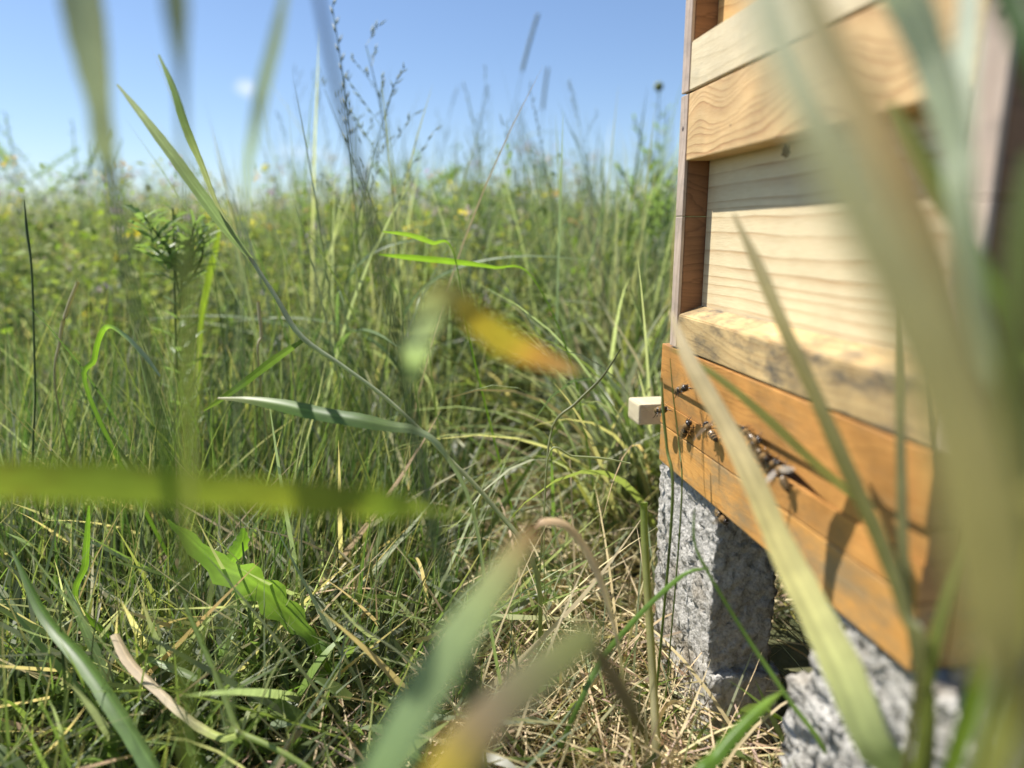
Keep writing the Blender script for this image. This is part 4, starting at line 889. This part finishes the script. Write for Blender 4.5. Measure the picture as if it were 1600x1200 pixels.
# ------------------------------------------------------------------ honey bees
def lathe(prof, ns=14):
    V, F = [], []
    for (x, ry, rz, dz) in prof:
        for k in range(ns):
            a = 2 * math.pi * k / ns; V.append((x, ry * math.cos(a), dz + rz * math.sin(a)))
    n = len(prof)
    for i in range(n - 1):
        for k in range(ns): F.append((i * ns + k, i * ns + (k + 1) % ns, (i + 1) * ns + (k + 1) % ns, (i + 1) * ns + k))
    F.append(tuple(range(ns))[::-1]); F.append(tuple((n - 1) * ns + k for k in range(ns)))
    return V, F
def ribbon_tube(pts, rad, ns=5):
    P = [Vector(p) for p in pts]; V, F = [], []
    for i, p in enumerate(P):
        t = (P[min(i + 1, len(P) - 1)] - P[max(i - 1, 0)]).normalized(); a = t.orthogonal().normalized(); b = t.cross(a)
        for k in range(ns):
            q = 2 * math.pi * k / ns; V.append(p + (a * math.cos(q) + b * math.sin(q)) * rad[i])
    for i in range(len(P) - 1):
        for k in range(ns): F.append((i * ns + k, i * ns + (k + 1) % ns, (i + 1) * ns + (k + 1) % ns, (i + 1) * ns + k))
    F.append(tuple(range(ns))[::-1]); F.append(tuple((len(P) - 1) * ns + k for k in range(ns)))
    return V, F
MM = .001
def make_bee(spread, pale=False, curl=0.0, seed=0):
    """head towards +x, back towards +z; wing spread in radians from the body axis"""
    rnd = random.Random(seed); t = empty('honey_bee', (0, 0, 0))
    prof = []; mats = []
    for x, r in ((-8.2, .15), (-7.7, .75), (-7.0, 1.25), (-6.5, 1.5), (-6.2, 1.62), (-5.6, 1.85), (-5.2, 1.93), (-4.9, 2.0), (-4.2, 2.12), (-3.8, 2.15), (-3.5, 2.15), (-2.7, 2.1), (-2.3, 2.0), (-1.9, 1.9), (-1.2, 1.6), (-.7, 1.0), (-.4, .5), (-.1, .5), (.2, 1.1), (.8, 1.8), (1.6, 2.1), (2.5, 2.05), (3.2, 1.6), (3.7, .9), (3.95, .6), (4.15, .9), (4.5, 1.5), (5.0, 1.72), (5.5, 1.5), (5.9, .9), (6.05, .3)):
        dz = -.02 * (x ** 2) * (1 if x < 0 else 0) * (.6 + curl) - (.3 if x > 4 else 0)
        rz = r * (.88 if x < 0 else (.95 if x < 3.8 else 1.05)); prof.append((x * MM, r * MM * (.95 if x < 3.8 else 1.0), rz * MM, dz * MM)); mats.append(x)
    V, F = lathe(prof, 16); mi = []
    for i in range(len(prof) - 1):
        x = (mats[i] + mats[i + 1]) / 2
        if x < -.3:
            band = any(abs(x - c) < w for c, w in ((-6.35, .2), (-5.05, .22), (-3.65, .22), (-2.1, .26)))
            m = 1 if band else 0
        elif x < 3.8: m = 2
        else: m = 0 if x > 4.3 else 2
        mi += [m] * 16
    mi += [0, 0]
    mesh_obj('body', V, F, [B_DARK, B_TAN, B_FUZZ], t, True, None, mi)
    # hair: short tufts on thorax and abdomen base
    HV_, HF_ = [], []
    for i in range(170):
        an = rnd.uniform(0, 6.28); xx = rnd.uniform(.1, 3.6) if i < 120 else rnd.uniform(-7, -1); rr = 2.0 * math.sqrt(max(.05, 1 - ((xx - 1.9) / 2.1) ** 2)) if i < 120 else 1.9
        d = Vector((rnd.uniform(-.3, .3), math.cos(an), math.sin(an))); c = Vector((xx, math.cos(an) * rr * .9, math.sin(an) * rr * .85)) * MM; e = c + d * rnd.uniform(.5, .9) * MM; w = Vector((.07 * MM, 0, 0)); o = len(HV_)
        HV_ += [c - w, c + w, e]; HF_.append((o, o + 1, o + 2))
    mesh_obj('fur', HV_, HF_, B_TAN, t, False)
    for s in (-1, 1):
        v, f = lathe([(-.9 * MM, .1 * MM, .1 * MM, 0), (-.6 * MM, .4 * MM, .6 * MM, 0), (0, .55 * MM, .85 * MM, 0), (.6 * MM, .4 * MM, .6 * MM, 0), (.9 * MM, .1 * MM, .1 * MM, 0)], 10)
        e = mesh_obj('eye', [Vector(q) + Vector((4.9 * MM, s * 1.4 * MM, .1 * MM)) for q in v], f, B_DARK, t)
        v, f = ribbon_tube([(5.6 * MM, s * .4 * MM, .4 * MM), (6.7 * MM, s * 1.2 * MM, .9 * MM), (7.6 * MM, s * 1.6 * MM, .2 * MM), (8.3 * MM, s * 1.9 * MM, -.5 * MM)], [.12 * MM] * 4)
        mesh_obj('antenna', v, f, B_DARK, t)
        # wings
        for (nm, L, Wd, ax, dz, k) in (('forewing', 9.3, 3.1, 2.2, 1.75, 0), ('hindwing', 6.4, 2.2, 1.2, 1.6, .33)):
            a = math.pi - spread - k * (.6 if spread > .6 else .15)
            dx, dy = math.cos(a), s * math.sin(a); px_, py_ = -dy * s, dx * s
            pv = []; n = 12
            for q in range(n + 1):
                u = q / n; w = Wd * (.12 + .88 * math.sin(math.pi * min(1, u ** .75)) ** .6) if u < 1 else .2
                for side in (-.38, 0, .62):
                    pv.append(Vector((ax + dx * L * u + px_ * w * side, s * .9 + dy * L * u + py_ * w * side, dz + .25 * math.sin(u * 3) + (.1 if side == 0 else 0) + u * rnd.uniform(.5, .52))) * MM)
            pf = [(q * 3 + j, q * 3 + j + 1, q * 3 + j + 4, q * 3 + j + 3) for q in range(n) for j in range(2)]
            mesh_obj(nm, pv, pf, B_WING_GLINT if pale else B_WING, t)
        for (x0, fx, reach, dn) in ((2.9, 2.4, 3.2, 2.3), (1.9, .3, 4.0, 2.4), (1.0, -3.2, 4.2, 2.5)):
            j = rnd.uniform(-.4, .4)
            pts = [(x0 * MM, s * .9 * MM, -1.2 * MM), ((x0 + fx * .35 + j) * MM, s * (reach * .62) * MM, -.7 * MM), ((x0 + fx * .8 + j) * MM, s * (reach * .95) * MM, -dn * .9 * MM), ((x0 + fx * 1.25 + j) * MM, s * (reach * 1.1) * MM, -2.75 * MM)]
            v, f = ribbon_tube(pts, [.28 * MM, .26 * MM, .2 * MM, .1 * MM]); mesh_obj('leg', v, f, B_DARK, t)
    return t
OUT = -NV
def place_bee(px, py, hx, hy, lab, off=.0036, spread=.35, pale=False, roll=0, seed=0, curl=0, up=None, yaw=None, base_u=-.0006, scale=1.22):
    t = make_bee(spread, pale, curl, seed)
    v0, z0 = face_uv(px, py, base_u - off); v1, z1 = face_uv(hx, hy, base_u - off)
    c = HV(base_u - off, v0, z0); h = (HV(base_u - off, v1, z1) - c).normalized()
    if yaw is not None: h = (h + OUT * yaw).normalized()
    u = (OUT if up is None else Vector(up)); u = (u - h * u.dot(h)).normalized()
    if roll: u = Matrix.Rotation(roll, 3, h) @ u
    s = u.cross(h); m = Matrix((h, s, u)).transposed().to_4x4(); m.translation = c
    t.matrix_world = m @ Matrix.Scale(scale, 4)
    return tag(t, lab, 'bee', 'honey bees at the hive entrance')
place_bee(1064, 608, 1080, 601, 'bee hovering highest, over the groove at the far end of the base', off=.013, spread=1.0, up=(-.2, -.5, .85), seed=1, pale=False, scale=1.35)
place_bee(1032, 640, 1052, 637, 'bee flying in sideways at the far end of the orange base', off=.012, spread=1.0, up=(-.2, -.4, .9), seed=2, scale=1.4)
place_bee(1071, 670, 1078, 655, 'bee walking upward alone on the board, banded abdomen towards the viewer', spread=.3, seed=3, scale=1.35)
place_bee(1108, 672, 1101, 660, 'bee with spread wings casting two long wing shadows below it', off=.006, spread=1.25, seed=4, up=(-.75, -.2, .62), curl=1)
place_bee(1168, 678, 1160, 669, 'first bee of the cluster, farthest left at the entrance', scale=1.08, seed=5, spread=.4)
place_bee(1179, 692, 1186, 686, 'dark bee second in the cluster at the entrance', off=.004, seed=6, spread=.5, scale=1.05)
place_bee(1190, 711, 1198, 719, 'striped bee third in the cluster, heading into the entrance arch', seed=7, off=.0036, spread=.35, scale=1.1)
place_bee(1205, 727, 1214, 722, 'bee half hidden in the dark of the entrance arch', seed=8, off=.001, spread=.3, scale=1.0)
place_bee(1221, 741, 1215, 722, 'bee with pale wings painted as a glint at the right of the cluster', off=.005, seed=9, pale=True, spread=1.15, up=(-.9, -.3, .35))
place_bee(1127, 808, 1135, 818, 'bee hanging below the lower edge of the orange base', off=.003, seed=10, spread=.7, base_u=.004)

for o in bpy.data.objects:
    if '_b' in o: del o['_b']
    if 'category' in o and 'kind' not in o: o['kind'] = 'thing'
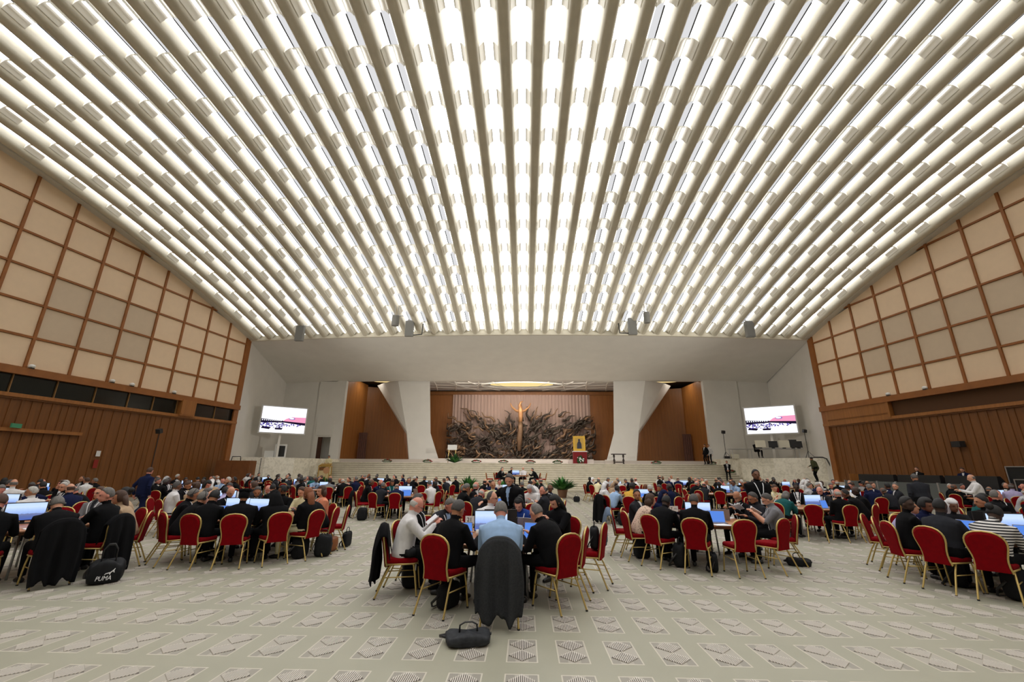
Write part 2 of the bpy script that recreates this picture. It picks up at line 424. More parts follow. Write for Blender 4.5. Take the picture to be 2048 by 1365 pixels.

···

Using the material above, copy every line in which the string "this" occurs.

Keep writing the Blender script for this image. This is part 4, starting at line 889. This part finishes the script. Write for Blender 4.5. Measure the picture as if it were 1600x1200 pixels.
Write part 2 of the bpy script that recreates this picture. It picks up at line 424. More parts follow. Write for Blender 4.5. Take the picture to be 2048 by 1365 pixels.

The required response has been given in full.